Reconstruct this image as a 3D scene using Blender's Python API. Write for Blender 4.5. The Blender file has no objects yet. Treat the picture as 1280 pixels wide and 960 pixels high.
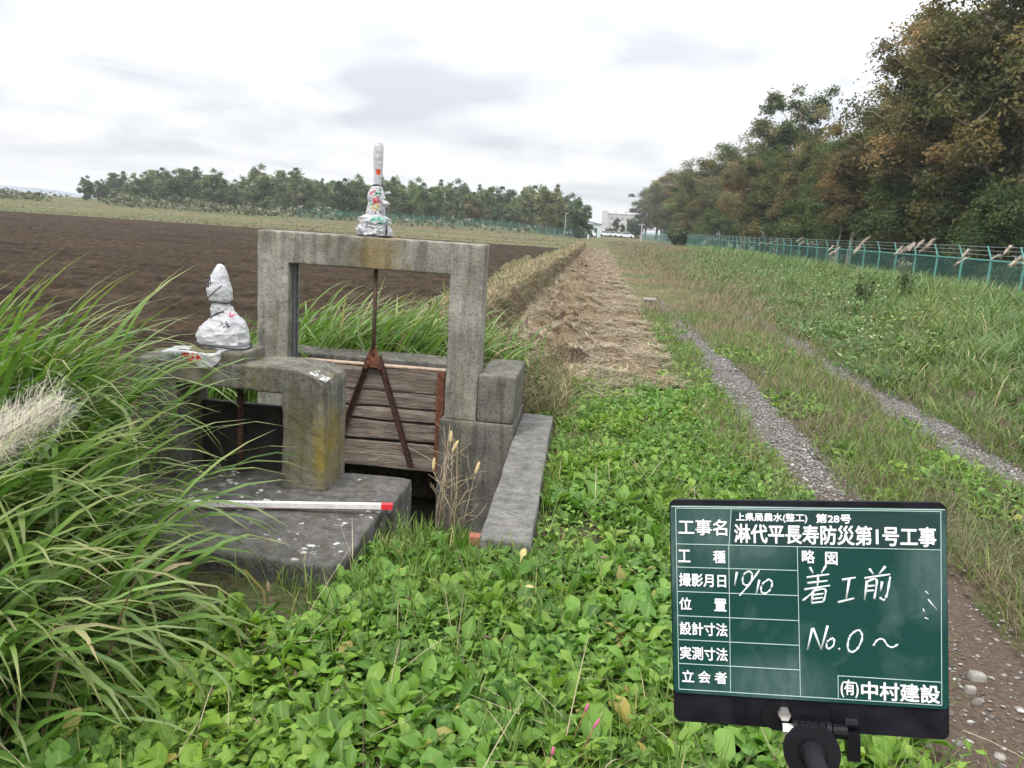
import bpy, bmesh, math, random
import numpy as np
from mathutils import Vector, Matrix

SC = bpy.context.scene
COL = SC.collection
RNG = np.random.default_rng(7)
random.seed(7)

# ------------------------------------------------------------------ camera
H = 1.5
YAW, PITCH, ROLL = math.radians(5.178283), math.radians(11.220418), math.radians(3.7)
d_ = np.array([-math.sin(YAW) * math.cos(PITCH), math.cos(YAW) * math.cos(PITCH), -math.sin(PITCH)])
r0 = np.array([math.cos(YAW), math.sin(YAW), 0.0])
u0 = np.cross(r0, d_)
CR = r0 * math.cos(ROLL) + u0 * math.sin(ROLL)
CU = np.cross(CR, d_)
cam_d = bpy.data.cameras.new('camera')
cam_d.sensor_width = 36.0
cam_d.lens = 36.0 * 1000 / 1280
cam_d.clip_start = 0.02
cam_d.clip_end = 6000
cam = bpy.data.objects.new('camera', cam_d)
COL.objects.link(cam)
M = Matrix.Identity(4)
for i in range(3):
    M[i][0], M[i][1], M[i][2] = CR[i], CU[i], -d_[i]
M[2][3] = H
cam.matrix_world = M
SC.camera = cam


def at(px, py, z=None, Y=None, X=None):
    """point of the place seen at a pixel of the 1280x960 photograph (used to survey positions)"""
    v = d_ + CR * (px - 640) / 1000 - CU * (py - 480) / 1000
    t = (z - H) / v[2] if z is not None else (Y / v[1] if Y is not None else X / v[0])
    return np.array([0, 0, H]) + t * v


# ------------------------------------------------------------------ world, sun, exposure
SUN_EL, SUN_AZ = math.radians(52), math.radians(215)
w = bpy.data.worlds.new('World')
SC.world = w
w.use_nodes = True
nt = w.node_tree
nt.nodes.clear()


def N(tree, typ, **kw):
    n = tree.nodes.new(typ)
    for k, v in kw.items():
        if k == 'inp':
            for a, b in v.items():
                n.inputs[a].default_value = b
        else:
            setattr(n, k, v)
    return n


wo = N(nt, 'ShaderNodeOutputWorld')
bg = N(nt, 'ShaderNodeBackground', inp={'Strength': 0.1})
sky = N(nt, 'ShaderNodeTexSky', sky_type='NISHITA')
sky.sun_disc = False
sky.sun_elevation = SUN_EL
sky.sun_rotation = SUN_AZ
sky.dust_density = 2.0
tc = N(nt, 'ShaderNodeTexCoord')
sep = N(nt, 'ShaderNodeSeparateXYZ')
nt.links.new(tc.outputs['Generated'], sep.inputs[0])


def wm(op, a, b=None, c=None):
    n = N(nt, 'ShaderNodeMath', operation=op)
    for i, v in enumerate((a, b, c)):
        if v is None:
            continue
        if isinstance(v, (int, float)):
            n.inputs[i].default_value = v
        else:
            nt.links.new(v, n.inputs[i])
    return n.outputs[0]


zz = wm('MAXIMUM', sep.outputs[2], 0.0)
den = wm('ADD', zz, 0.17)
cx = wm('DIVIDE', sep.outputs[0], den)
cy = wm('DIVIDE', sep.outputs[1], den)
cmb = N(nt, 'ShaderNodeCombineXYZ', inp={2: 0.3})
nt.links.new(cx, cmb.inputs[0])
nt.links.new(cy, cmb.inputs[1])
ns = N(nt, 'ShaderNodeTexNoise', inp={'Scale': 1.5, 'Detail': 6.0, 'Roughness': 0.5, 'Distortion': 0.3})
nt.links.new(cmb.outputs[0], ns.inputs['Vector'])
ramp = N(nt, 'ShaderNodeValToRGB')
ramp.color_ramp.elements[0].position = 0.36
ramp.color_ramp.elements[0].color = (0.67, 0.69, 0.75, 1)
ramp.color_ramp.elements[1].position = 0.57
ramp.color_ramp.elements[1].color = (.99, .995, 1.01, 1)
nt.links.new(ns.outputs['Fac'], ramp.inputs[0])
gr = wm('MULTIPLY_ADD', wm('POWER', zz, 1.5), 19.0, 5.3)            # overcast sky: the zenith is brighter than the horizon
vm = N(nt, 'ShaderNodeVectorMath', operation='SCALE')
nt.links.new(ramp.outputs[0], vm.inputs[0])
nt.links.new(gr, vm.inputs['Scale'])
mx = N(nt, 'ShaderNodeMix', data_type='RGBA')
mx.inputs['Factor'].default_value = 0.93
nt.links.new(sky.outputs[0], mx.inputs['A'])
nt.links.new(vm.outputs[0], mx.inputs['B'])
nt.links.new(mx.outputs['Result'], bg.inputs['Color'])
nt.links.new(bg.outputs[0], wo.inputs[0])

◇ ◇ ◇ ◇

Given exercise:
Write out an exact copy of the listing, first line through the line containing "random.seed(7)", with the pictures left out.

Output for this exercise:
Reconstruct this image as a 3D scene using Blender's Python API. Write for Blender 4.5. The Blender file has no objects yet. Treat the picture as 1280 pixels wide and 960 pixels high.
import bpy, bmesh, math, random
import numpy as np
from mathutils import Vector, Matrix

SC = bpy.context.scene
COL = SC.collection
RNG = np.random.default_rng(7)
random.seed(7)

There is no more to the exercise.